Sunday, May 21, 2017

Paris 1.5°C Target May Be Smashed by 2026

The planet is on course to breach the internationally agreed warming limit of 1.5°C within 10 years, according to new research from Australia.


A smoky British sugar factory: Capturing carbon as it is emitted is ideal, but may not be possible at the scale needed. (Image Credit: Evelyn Simak via Wikimedia Commons) Click to Enlarge.
Global temperatures could break through the 1.5°C barrier negotiated at the Paris conference as early as 2026 if a slow-moving, natural climate driver known as the Interdecadal Pacific Oscillation (IPO) has, as suspected, moved into a positive phase.

New research published in Geophysical Research Letters by University of Melbourne scientists at the ARC Centre of Excellence for Climate System Science shows that a positive IPO would likely produce a sharp acceleration in global warming over the next decade.
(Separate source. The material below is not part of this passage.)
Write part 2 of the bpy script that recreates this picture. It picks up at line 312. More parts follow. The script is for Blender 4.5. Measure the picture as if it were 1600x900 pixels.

Since 1999, the IPO has been in a negative phase but consecutive record-breaking warm years in 2014, 2015 and 2016 have led climate researchers to suggest this may have changed.  In the past, these positive phases have coincided with accelerated global warming.

"Even if the IPO remains in a negative phase, our research shows we will still likely see global temperatures break through the 1.5°C guardrail by 2031," said lead author Dr Ben Henley.

"If the world is to have any hope of meeting the Paris target, governments will need to pursue policies that not only reduce emissions but remove carbon from the atmosphere."

"Should we overshoot the 1.5°C limit, we must still aim to bring global temperatures back down and stabilize them at that level or lower."